Defence lawyer Chris Archer sought and was given approval to move the trial to Calgary to get an earlier date for his client who has been in custody since he turned himself into police in nine days after the stabbing. No dates were available in Red Deer this year to accommodate the length of trial needed.

A new trial has not yet been set. Archer will be appearing in a Calgary courtroom on behalf of his client on Friday.

On Monday, Red Deer Court of Queen’s Bench Justice Marilyn Slawinsky agreed to Archer’s request that Sawyer remain in Red Deer, where he has his support network, until he is needed in court in Calgary.

Archer has already made an application to have the case dropped against his client on the grounds it did not get to trial in a reasonable amount of time.

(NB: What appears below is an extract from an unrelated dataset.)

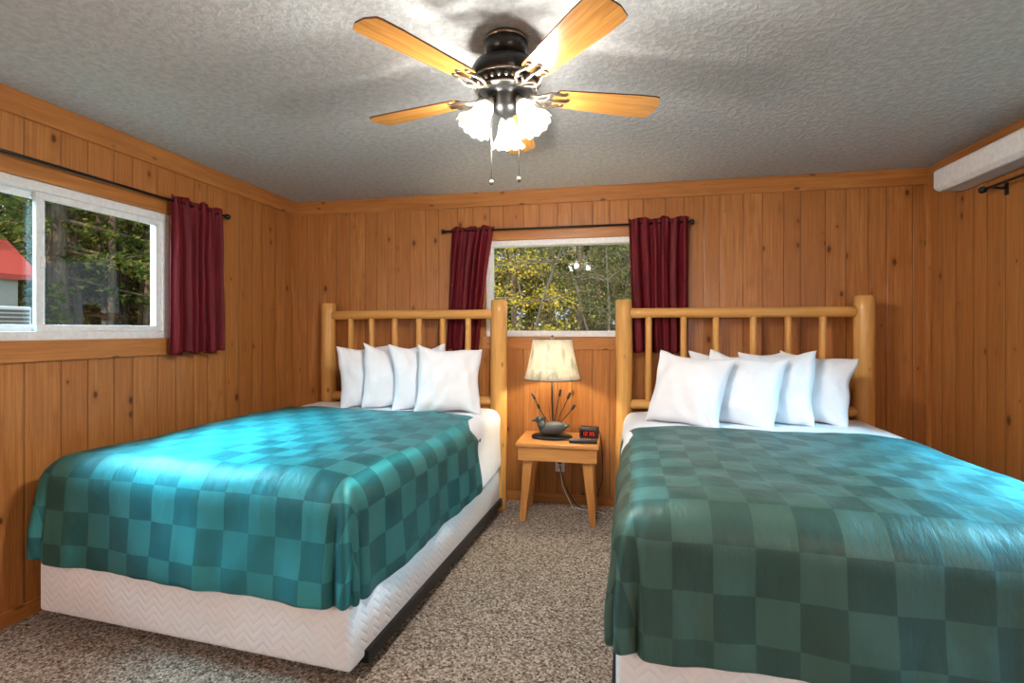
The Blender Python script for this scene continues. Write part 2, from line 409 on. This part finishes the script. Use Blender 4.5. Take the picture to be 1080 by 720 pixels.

Under a 2016 Supreme Court of Canada decision, a deadline of 18 months has been set for a case to go from charge to trial in most provincial court cases and 30 months in higher courts. In what is known as the Jordan decision, the country’s top court calls for dismissal of cases that have been subject to unreasonable delays.

A number of cases — some of them involving high-profile serious crimes — have been dismissed and accused allowed to go free after judges ruled they took too long to get to trial.

Archer will argue his Jordan application before a Calgary judge on May 1-2. In making a Jordan decision, judges review why a case took as long as it did to reach trial and how much of that delay should be attributed to the prosecution and how much to the defence.